次の画像をご覧下さい。同じデモ画面であるにも拘わらず、フェイス数が異なっています。
実はこのデモ画面のフェイス数の差は、最後にプレイされた1面台の情報を引き継ぐものと考えられています。しかし、それにしてはフェイス数が正しくありません……。しかし、問題の1面台が11面では7フェイス、21面では8フェイス、31面では9フェイスになっているのです。ということは、実はフェイス数は内部で1ずつ加算されているがゲーム中は帳尻を合わせて11フェイス以降の1面台のフェイスを3だけ減ずるようなプログラムが組まれていると考えられるのです。思わぬ所に隠れた謎が現れるということで、デモ画面も見ていると油断ならない情報が分かります。
もしフェイスが10のデモが流れていたとすれば、それは最後にプレイした誰かが最低でも40面をクリアした状態でゲームを終えたということになるのです!
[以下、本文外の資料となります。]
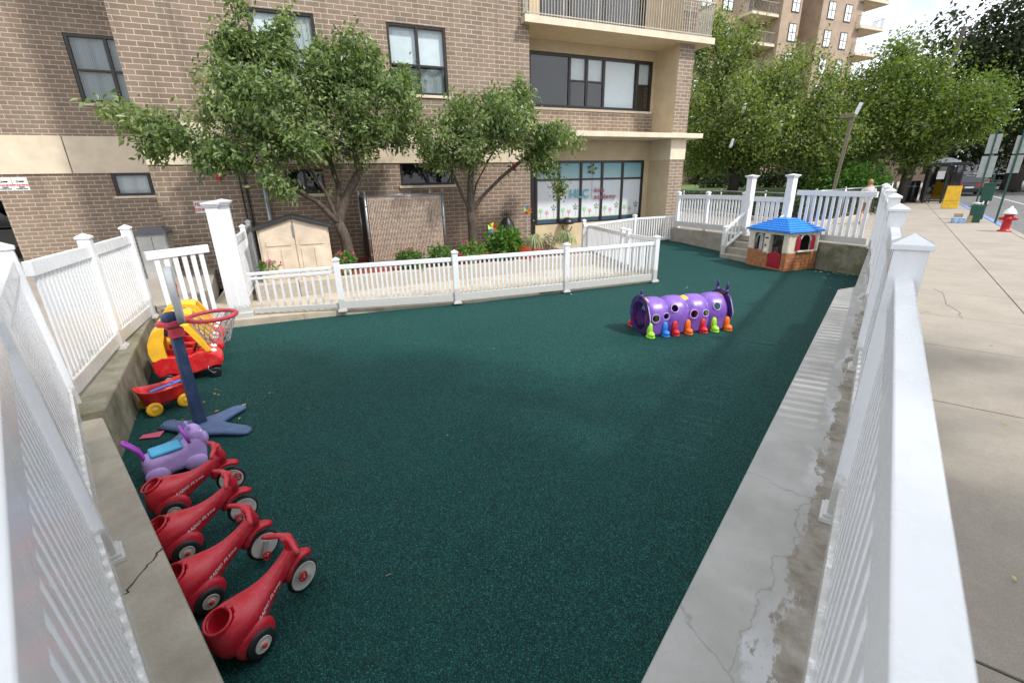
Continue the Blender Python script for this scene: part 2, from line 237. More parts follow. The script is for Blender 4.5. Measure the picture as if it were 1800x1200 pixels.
# ------------------------------------------------------------------ mesh builder
def rotz(a): return Matrix.Rotation(a,4,'Z')
def frame(o,x=None,z=None):
    """matrix with x axis along x and z close to z at o"""
    x=Vector(x).normalized(); z=Vector(z or (0,0,1)); y=z.cross(x).normalized(); z=x.cross(y)
    mm=Matrix.Identity(4)
    for i,v in enumerate((x,y,z)):
        for j in range(3): mm[j][i]=v[j]
    mm.translation=Vector(o); return mm
class MB:
    def __init__(s,T=None): s.v=[]; s.f=[]; s.T=T
    def add(s,vs,fs,T=None):
        b=len(s.v)
        TT=T if T is not None else None
        for p in vs:
            p=Vector(p)
            if TT is not None: p=TT@p
            if s.T is not None: p=s.T@p
            s.v.append(p[:])
        s.f+=[tuple(i+b for i in q) for q in fs]; return s
    def box(s,x0,x1,y0,y1,z0,z1,T=None):
        return s.add([(x0,y0,z0),(x1,y0,z0),(x1,y1,z0),(x0,y1,z0),(x0,y0,z1),(x1,y0,z1),(x1,y1,z1),(x0,y1,z1)],[(0,3,2,1),(4,5,6,7),(0,1,5,4),(1,2,6,5),(2,3,7,6),(3,0,4,7)],T)
    def bar(s,a,b,w,h,T=None,up=(0,0,1)):
        a=Vector(a); b=Vector(b); L=(b-a).length; F=frame(a,b-a,up)
        if T is not None: F=T@F
        return s.box(0,L,-w/2,w/2,-h/2,h/2,F)
    def loft(s,rings,closed=True,cap=True,T=None,ring_closed=True):
        n=len(rings[0]); vs=[p for r in rings for p in r]; fs=[]
        for i in range(len(rings)-1):
            for j in range(n if ring_closed else n-1):
                k=(j+1)%n; fs.append((i*n+j,i*n+k,(i+1)*n+k,(i+1)*n+j))
        if cap and ring_closed: fs.append(tuple(reversed(range(n)))); fs.append(tuple((len(rings)-1)*n+j for j in range(n)))
        return s.add(vs,fs,T)
    def tube(s,pts,rad,n=8,T=None,cap=True):
        pts=[Vector(p) for p in pts]; rings=[]; prev=None
        if not hasattr(rad,'__len__'): rad=[rad]*len(pts)
        for i,p in enumerate(pts):
            t=(pts[min(i+1,len(pts)-1)]-pts[max(i-1,0)]).normalized()
            a=Vector((0,0,1)) if abs(t.z)<.9 else Vector((1,0,0))
            if prev is not None: a=prev
            x=(a-t*a.dot(t)).normalized(); y=t.cross(x); prev=x
            rings.append([p+(x*math.cos(2*PI*j/n)+y*math.sin(2*PI*j/n))*rad[i] for j in range(n)])
        return s.loft(rings,cap=cap,T=T)
    def lathe(s,prof,n=20,T=None,cap=True):
        return s.loft([[(r*math.cos(2*PI*j/n),r*math.sin(2*PI*j/n),z) for j in range(n)] for r,z in prof],cap=cap,T=T)
    def ell(s,c,r,n=14,mm=9,T=None):
        prof=[]
        for i in range(mm+1):
            a=-PI/2+PI*i/mm; prof.append((max(math.cos(a),.002),math.sin(a)))
        F=Matrix.Translation(Vector(c))@Matrix.Diagonal((r[0],r[1],r[2],1))
        if T is not None: F=T@F
        return s.lathe(prof,n,F)
    def prism(s,poly,z0,z1,T=None):
        a=sum(poly[i][0]*poly[(i+1)%len(poly)][1]-poly[(i+1)%len(poly)][0]*poly[i][1] for i in range(len(poly)))
        if a<0: poly=list(reversed(poly))
        n=len(poly); return s.add([(x,y,z0) for x,y in poly]+[(x,y,z1) for x,y in poly],[tuple(reversed(range(n))),tuple(range(n,2*n))]+[(i,(i+1)%n,n+(i+1)%n,n+i) for i in range(n)],T)
    def torus(s,R,r,T=None,n=28,k=8,arc=2*PI,sx=1,sy=1):
        rings=[]; full=abs(arc-2*PI)<1e-6; N=n if full else n+1
        for i in range(N):
            a=arc*i/n; rings.append([((R+r*math.cos(2*PI*j/k))*math.cos(a)*sx,(R+r*math.cos(2*PI*j/k))*math.sin(a)*sy,r*math.sin(2*PI*j/k)) for j in range(k)])
        if full: rings.append(rings[0])
        return s.loft(rings,cap=not full,T=T)
    def build(s,name,mat,parent=None,smooth=False,bevel=0,seg=2,sub=0,world=True,solid=0):
        me=bpy.data.meshes.new(name); off=Vector(ORG.get(parent.name,(0,0,0))) if (parent is not None and world) else Vector((0,0,0))
        me.from_pydata([(Vector(p)-off)[:] for p in s.v],[],s.f); me.update()
        me.materials.append(M[mat] if isinstance(mat,str) else mat)
        if smooth:
            me.polygons.foreach_set('use_smooth',[True]*len(me.polygons))
        o=bpy.data.objects.new(name,me); COL.objects.link(o)
        if parent is not None: o.parent=parent; ORG[o.name]=ORG.get(parent.name,(0,0,0)) if world else (0,0,0)
        if solid:
            q=o.modifiers.new('solid','SOLIDIFY'); q.thickness=solid; q.offset=-1
        if bevel:
            q=o.modifiers.new('bevel','BEVEL'); q.width=bevel; q.segments=seg; q.limit_method='ANGLE'; q.angle_limit=.6; q.harden_normals=False
            me.polygons.foreach_set('use_smooth',[True]*len(me.polygons))
            try:
                q2=o.modifiers.new('wn','WEIGHTED_NORMAL'); q2.keep_sharp=False
            except Exception: pass
        if sub: q=o.modifiers.new('sub','SUBSURF'); q.levels=sub; q.render_levels=sub
        return o
ORG={}
def tag(o,label,cat,group=None,kind=None):
    if label: o['label']=label
    if cat: o['category']=cat
    if group: o['group']=group
    if kind: o['kind']=kind
    return o
def struct(o,label=None):
    o['kind']='structure'
    if label: o['label']=label
    return o
def thing(name,label,cat,loc=(0,0,0),rz=0,group=None):
    o=bpy.data.objects.new(name,None); COL.objects.link(o); o.location=loc; o.rotation_euler=(0,0,rz); o.empty_display_size=.2
    tag(o,label,cat,group); ORG[o.name]=tuple(loc) if rz==0 else (0,0,0); return o
def kids(o): return [c for c in bpy.data.objects if c.parent==o]
def dup(o,parent=None,**k):
    ch=kids(o); c=o.copy(); COL.objects.link(c); c.parent=parent
    for x in ch: dup(x,c)
    if 'loc' in k: c.location=k['loc']
    if 'rz' in k: c.rotation_euler=(0,0,k['rz'])
    if 'label' in k: c['label']=k['label']
    if 'group' in k: c['group']=k['group']
    return c
def bool_cut(o,cutters):
    """subtract meshes from o and bake the result"""
    for cb in cutters:
        q=o.modifiers.new('cut','BOOLEAN'); q.operation='DIFFERENCE'; q.solver='EXACT'; q.object=cb
    bpy.context.view_layer.update()
    dg=bpy.context.evaluated_depsgraph_get(); me=bpy.data.meshes.new_from_object(o.evaluated_get(dg))
    o.modifiers.clear(); o.data=me
    for cb in cutters: bpy.data.objects.remove(cb)
    return o
def text(s,size,T,mat,parent,name='lettering',shear=0,ext=.0012,bold=0,world=True,align='CENTER',spacing=1):
    cu=bpy.data.curves.new(name,'FONT'); cu.body=s; cu.size=size; cu.extrude=ext; cu.shear=shear; cu.offset=bold; cu.align_x=align; cu.align_y='CENTER'; cu.resolution_u=3; cu.space_character=spacing
    o=bpy.data.objects.new(name+'_tmp',cu); COL.objects.link(o); bpy.context.view_layer.update()
    me=bpy.data.meshes.new_from_object(o.evaluated_get(bpy.context.evaluated_depsgraph_get())); bpy.data.objects.remove(o)
    me.transform(T); 
    if parent is not None and world: me.transform(Matrix.Translation(-Vector(ORG.get(parent.name,(0,0,0)))))
    me.materials.clear(); me.materials.append(M[mat]); o=bpy.data.objects.new(name,me); COL.objects.link(o); o.parent=parent
    if parent is not None: ORG[o.name]=ORG.get(parent.name,(0,0,0)) if world else (0,0,0)
    return o
def facing(o,xdir,zdir=(0,0,1)):
    """text plane: local x -> xdir, local y -> up"""
    x=Vector(xdir).normalized(); y=Vector(zdir); y=(y-x*y.dot(x)).normalized(); z=x.cross(y); mm=Matrix.Identity(4)
    for i,v in enumerate((x,y,z)):
        for j in range(3): mm[j][i]=v[j]
    mm.translation=Vector(o); return mm
DA=math.radians(27.6); DD=Vector((math.sin(DA),math.cos(DA),0)); NN=Vector((math.cos(DA),-math.sin(DA),0))
def W(u,v,z=0): p=DD*u+NN*v; return Vector((p.x,p.y,z))
V0=-14.76
# ================================================================== SETTING
def turf():
    nx,ny=60,80; X=np.linspace(-11.2,.2,nx); Y=np.linspace(-.6,20.5,ny); vs=[]; fs=[]
    for j in range(ny):
        for i in range(nx):
            x,y=X[i],Y[j]; z=.19*min(1,max(0,(y-13.5)/4.5))*min(1,max(0,(-x-2)/4))
            vs.append((x,y,z))
    for j in range(ny-1):
        for i in range(nx-1): a=j*nx+i; fs.append((a,a+1,a+nx+1,a+nx))
    b=MB(); b.add(vs,fs); o=b.build('playground_turf','turf'); struct(o)
turf()
# ground below everything, reaching the horizon
b=MB(); b.add([(-900,-900,-.3),(900,-900,-.3),(900,900,-.3),(-900,900,-.3)],[(0,1,2,3)]); struct(b.build('ground','soil'))
WZ=.70
# the sidewalk slabs with joints
def slab(name,x0,x1,y0,y1,z0,z1,mat,label=None):
    return struct(MB().box(x0,x1,y0,y1,z0,z1).build(name,mat),label)
ys=[-9,-6.2,-3.4,-.6,2.2,5.1,6.9,8.45,10.2,12.2,14.4,16.6,18.9,21.3,23.8,26.4,29.2,32.2,35.4,39,43,47.5,53,60,70,85,110,150,200]
b=MB()
for i in range(len(ys)-1):
    g=.006 if i>4 else .008
    b.box(.26,1.75,ys[i]+g,ys[i+1]-g,.3,WZ); b.box(1.762,3.18,ys[i]+g,ys[i+1]-g,.3,WZ)
_A=(-.2+.155,15.1+.314); b.prism([(.248,15.5),(.248,34),(-7.6,34),(-12,24),(-6.6,18.75),(.0,15.48)],.3,WZ-.004)
struct(b.build('sidewalk','walk',bevel=.004,seg=1))
struct(MB().box(.255,3.19,-9,200,.25,WZ-.012).build('sidewalk_joint_bed','joint'))
slab('kerb',3.2,3.38,-9,200,.2,WZ-.003,'walk')
slab('blue_kerb_stripe',3.2,3.383,23.5,60,.69,WZ+.003,'bluecurb')
slab('road',3.39,17,-30,250,.3,.55,'asphalt'); 
struct(MB().box(9.1,9.22,-10,200,.553,.556).box(6.3,6.4,20,200,.553,.556).build('road_line','whiteline'))
slab('far_pavement',17,26,-30,250,.3,.68,'walk')
# courtyard paving, driveway, garden lawn
b=MB(); b.prism([(-10.3,3.0),(-9.35,5.2),(-8.45,6.35),(-7.25,8.0),(-5.95,10.1),(-4.8,12.0),(-7.9,14.6),(-7.5,17.6),(-14,22),W(6,-18)[:2],W(-9,-20)[:2],(-20,8)],-.1,.142); struct(b.build('courtyard_paving','curbc'))
wl=Vector((-.94,.341,0))
P0=Vector((-5.66,.60,0))
def L(t): p=P0+wl*t; return (p.x,p.y)
b=MB(); b.prism([(-5.9,.3),L(4.6),L(4.75),(-11.5,3.6),(-24,8.5),(-40,10),(-40,-12),(-.6,-12),(-.3,-.35)],-.05,.46); struct(b.build('driveway','walk'))
# lawn: gentle mound behind the chain-link fence
vs=[];fs=[]; nx,ny=30,24
for j in range(ny):
    for i in range(nx):
        x=-34+i*(33.5/(nx-1)); y=19+j*(60/(ny-1)); d=max(0,min(1,(y-26-(.0*x))/12)); z=.66+1.0*d*d*(3-2*d)*min(1,max(0,(-x-1.5)/4))+.05*math.sin(x*.7)*math.sin(y*.4)
        if y<29 and x>-7.5: z=.6
        vs.append((x,y,z))
for j in range(ny-1):
    for i in range(nx-1): a=j*nx+i; fs.append((a,a+1,a+nx+1,a+nx))
o=MB().add(vs,fs).build('lawn','grass',smooth=True); struct(o)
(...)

個人的な感情に過ぎませんが、作曲者が分からないのが惜しいほどにブロックアウトの楽曲・SEは統一的な雰囲気を醸し出しており、このゲームに最も適した曲目揃いであると思います。
ここでは、BGMに関するトリビアを纏めます。
私も含め、このゲームのタイトルであるブロックアウト("Blockout")が1語なのか2語なのか?、という疑問に悩まされていた人は多いと思います。正解としては「1語である」、つまり"Blockout"と綴るのが正しく、"Block Out"では正しくないということになります。しかし、タイトルロゴの配置が2段になっていてBLOCK / OUTと解釈されてもおかしくなく、現に2語で誤解している文章もウェブ上には多く見られます(もともと一般的な複合語であるため、Google検索結果を掲載するのは不毛です)。唯一我々が分かる上で正しいと思われる証拠は、オープニング画面の商標表記で、Kadon Enterprisesが"Blockout"の名で商標登録しているというクレジット表記と言えます(元々は、アナログゲームのQuintillionというポリキューブを使ったゲームの一部でした)。
表記揺れはゲーム中においても見られます。全消しのことを日本語版のアトラクトでは「ブロック・アウト」と書いておりますが、インストラクションカードには中黒がありません。実際には1語なのか2語なのかは、開発者の間でも困惑していたと考えられます。猶、本サイトでは全消しの場合に限り例外的に「ブロック・アウト」と記載しており、それ以外の場合は中黒を付けておりません。英語表記では全て1語としています。読者の皆様には予めお含み置きいただきますよう、ご容赦下さい。
このゲームにも何点かバグが観測されていますが、有名な物の一つに、白い物が画面を遮るバグがあります。画面の上1/3程度までが白地に覆われるという怪現象ですが、特にフリーズすることもなく元に戻ります。下記動画の4:20辺りを参照して下さい。
主に観測されるのはピットの底面積が3×3の場合ですが、稀にRound 21でも観測されたという例があるそうです。
[*1]日本語版の中黒(・)は半角文字扱い、英数字は全角扱いとなっている。他のテキストも同様。
[*2]この行の下にある1., 2.は黄色い文字で表示される。
[*3]テンポの上昇率が曲によって異なっていることが分かったため、速度調査は特にしていない。また、VS. MODEではLevelが3までしか上がらないようで、Level 4に突入する前に21 facesか窒息で勝負が決まってしまう。
[*4]ブロック・アウトによりレベルが1に戻った場合はパートが戻らないものと思われるが、検証可能なのがRound 1ぐらいなので、ゲームが継続した場合どうなるかは未検証。